# PROBLEM STATEMENT:
Repeat the material below exactly, with no pictures.
_ _ _ _ _ _ _
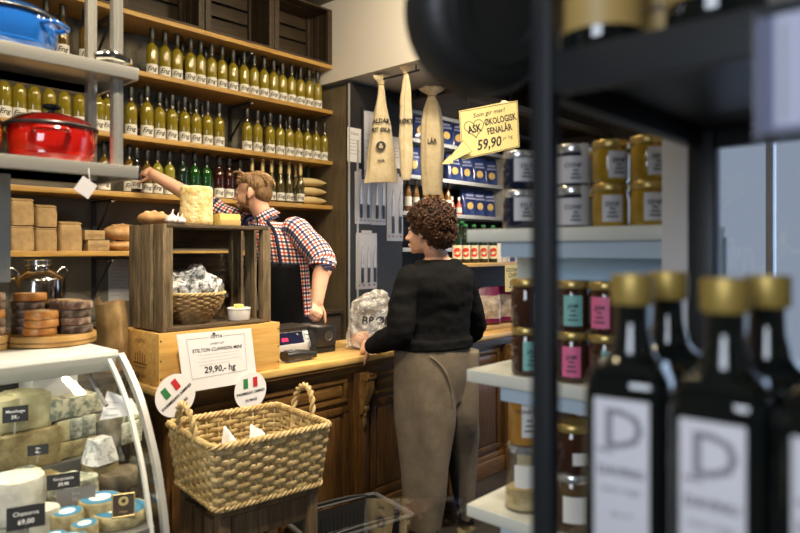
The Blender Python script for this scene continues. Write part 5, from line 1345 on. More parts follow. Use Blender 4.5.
# ---------------------------------------------------------------- handwritten sign with arrow
fS = 4.45
TL, TR, BL = atF(459, 111, fS), atF(517.5, 100.5, fS), atF(462, 160, fS); BR = atF(519.5, 147, fS)
MT = TL.lerp(TR, .66)+V((0, 0, .006))
ctr = (TL+TR+BR+BL)/4
t = thing('handwritten_sign', 'yellow handwritten sign with heart and arrow hanging above the blue bags', 'sign', ctr)
rx = ((TR-TL)+(BR-BL)).normalized(); ux = ((TL-BL)+(TR-BR)).normalized(); nx = rx.cross(ux).normalized(); nx = nx if nx.dot(V((-FX, -FY, 0))) > 0 else -nx; ux = nx.cross(rx)
mb = MB(); mb.prism([BL, BR, TR, MT, TL], -nx*.003); mb.build('card', Yel, t)
def S2(u, v, o=.0015):
    a = TL.lerp(TR, u); b_ = BL.lerp(BR, u); return a.lerp(b_, v)+nx*o
mb = MB()
rr = (S2(.9, .5)-S2(.1, .5)).normalized(); uu = nx.cross(rr)
mb.text('Som gir mer!', .042, S2(.50, .15), rr, uu, 0, bold=.012, shear=.25)
mb.text('ASK', .072, S2(.245, .43), rr, uu, 0, bold=.035, sx=.72); mb.text('ØKOLOGISK', .062, S2(.69, .34), rr, uu, 0, bold=.03, sx=.62); mb.text('FENALÅR', .062, S2(.67, .54), rr, uu, 0, bold=.03, sx=.66)
mb.text('59,90', .095, S2(.47, .79), rr, uu, 0, bold=.025, shear=.3, sx=.8); mb.text('pr hg', .032, S2(.80, .74), rr, uu, 0, shear=.2)
hp = []
for i in range(40):
    a = 2*PI*i/40; hxx = 16*math.sin(a)**3; hyy = 13*math.cos(a)-5*math.cos(2*a)-2*math.cos(3*a)-math.cos(4*a)
    hp.append(S2(.245, .42)+rr*hxx*.0042+uu*(hyy*.0042+.006))
mb.tube(hp, .0022, 4, closed=True)
for p, q in (((.015, .02), (.985, .02)), ((.985, .02), (.985, .98)), ((.985, .98), (.015, .98)), ((.015, .98), (.015, .02))):
    mb.tube([S2(*p), S2(*q)], .0018, 4)
mb.build('handwriting', Ink, t)
fA = fS-.03
ap = [(441, 164.5), (451, 153.5), (450.5, 156), (463, 140.5), (472, 151.5), (453, 161.0), (453.5, 163.5)]
mb = MB(); mb.prism([atF(x_, y_, fA) for x_, y_ in ap], -nx*.002)
mb.build('arrow', Yel, t)
mb = MB(); mb.tube([atF(x_, y_, fA)+nx*.001 for x_, y_ in ap], .0016, 4, closed=True); mb.build('arrow_outline', Ink, t)
for q in (TL.lerp(TR, .15), TL.lerp(TR, .88)):
    mb = MB(); mb.tube([q, V((q.x, q.y, ZC-.001))], .0012, 4); mb.build('hanging_thread', BlackM, t)

# ================================================================ WHITE SHELF UNIT WITH JARS
UXF, UXB, UYL, UYR = 1.20, 1.41, .90, .408
t = thing('jar_shelf_unit', 'white metal shelf unit with jars behind the black rack', 'shelving', (1.37, .65, 0))
WM = M('white_shelf_metal', (.62, .64, .59), .3, .1, coat=.2)
ZJ = [1.476, 1.156, .847]
for z in ZJ:
    mb = MB(); mb.bx(UXF+.012, UXB, UYR, UYL-.004, z-.012, z); mb.bx(UXF, UXF+.012, UYR, UYL, z-.028, z+.0005, 0, .003); mb.bx(UXF+.012, UXB, UYL-.006, UYL, z-.028, z, 0, .002); mb.build('shelf', WM, t)
    mb = MB(); mb.bx(UXF+.02, UXF+.028, UYR, UYL-.08, z-.062, z-.0125); mb.build('price_rail', M('pale_blue_rail', (.50, .60, .68), .3), t)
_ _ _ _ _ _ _
# RESULT FOR THIS TASK:
The Blender Python script for this scene continues. Write part 5, from line 1345 on. More parts follow. Use Blender 4.5.
# ---------------------------------------------------------------- handwritten sign with arrow
fS = 4.45
TL, TR, BL = atF(459, 111, fS), atF(517.5, 100.5, fS), atF(462, 160, fS); BR = atF(519.5, 147, fS)
MT = TL.lerp(TR, .66)+V((0, 0, .006))
ctr = (TL+TR+BR+BL)/4
t = thing('handwritten_sign', 'yellow handwritten sign with heart and arrow hanging above the blue bags', 'sign', ctr)
rx = ((TR-TL)+(BR-BL)).normalized(); ux = ((TL-BL)+(TR-BR)).normalized(); nx = rx.cross(ux).normalized(); nx = nx if nx.dot(V((-FX, -FY, 0))) > 0 else -nx; ux = nx.cross(rx)
mb = MB(); mb.prism([BL, BR, TR, MT, TL], -nx*.003); mb.build('card', Yel, t)
def S2(u, v, o=.0015):
    a = TL.lerp(TR, u); b_ = BL.lerp(BR, u); return a.lerp(b_, v)+nx*o
mb = MB()
rr = (S2(.9, .5)-S2(.1, .5)).normalized(); uu = nx.cross(rr)
mb.text('Som gir mer!', .042, S2(.50, .15), rr, uu, 0, bold=.012, shear=.25)
mb.text('ASK', .072, S2(.245, .43), rr, uu, 0, bold=.035, sx=.72); mb.text('ØKOLOGISK', .062, S2(.69, .34), rr, uu, 0, bold=.03, sx=.62); mb.text('FENALÅR', .062, S2(.67, .54), rr, uu, 0, bold=.03, sx=.66)
mb.text('59,90', .095, S2(.47, .79), rr, uu, 0, bold=.025, shear=.3, sx=.8); mb.text('pr hg', .032, S2(.80, .74), rr, uu, 0, shear=.2)
hp = []
for i in range(40):
    a = 2*PI*i/40; hxx = 16*math.sin(a)**3; hyy = 13*math.cos(a)-5*math.cos(2*a)-2*math.cos(3*a)-math.cos(4*a)
    hp.append(S2(.245, .42)+rr*hxx*.0042+uu*(hyy*.0042+.006))
mb.tube(hp, .0022, 4, closed=True)
for p, q in (((.015, .02), (.985, .02)), ((.985, .02), (.985, .98)), ((.985, .98), (.015, .98)), ((.015, .98), (.015, .02))):
    mb.tube([S2(*p), S2(*q)], .0018, 4)
mb.build('handwriting', Ink, t)
fA = fS-.03
ap = [(441, 164.5), (451, 153.5), (450.5, 156), (463, 140.5), (472, 151.5), (453, 161.0), (453.5, 163.5)]
mb = MB(); mb.prism([atF(x_, y_, fA) for x_, y_ in ap], -nx*.002)
mb.build('arrow', Yel, t)
mb = MB(); mb.tube([atF(x_, y_, fA)+nx*.001 for x_, y_ in ap], .0016, 4, closed=True); mb.build('arrow_outline', Ink, t)
for q in (TL.lerp(TR, .15), TL.lerp(TR, .88)):
    mb = MB(); mb.tube([q, V((q.x, q.y, ZC-.001))], .0012, 4); mb.build('hanging_thread', BlackM, t)

# ================================================================ WHITE SHELF UNIT WITH JARS
UXF, UXB, UYL, UYR = 1.20, 1.41, .90, .408
t = thing('jar_shelf_unit', 'white metal shelf unit with jars behind the black rack', 'shelving', (1.37, .65, 0))
WM = M('white_shelf_metal', (.62, .64, .59), .3, .1, coat=.2)
ZJ = [1.476, 1.156, .847]
for z in ZJ:
    mb = MB(); mb.bx(UXF+.012, UXB, UYR, UYL-.004, z-.012, z); mb.bx(UXF, UXF+.012, UYR, UYL, z-.028, z+.0005, 0, .003); mb.bx(UXF+.012, UXB, UYL-.006, UYL, z-.028, z, 0, .002); mb.build('shelf', WM, t)
    mb = MB(); mb.bx(UXF+.02, UXF+.028, UYR, UYL-.08, z-.062, z-.0125); mb.build('price_rail', M('pale_blue_rail', (.50, .60, .68), .3), t)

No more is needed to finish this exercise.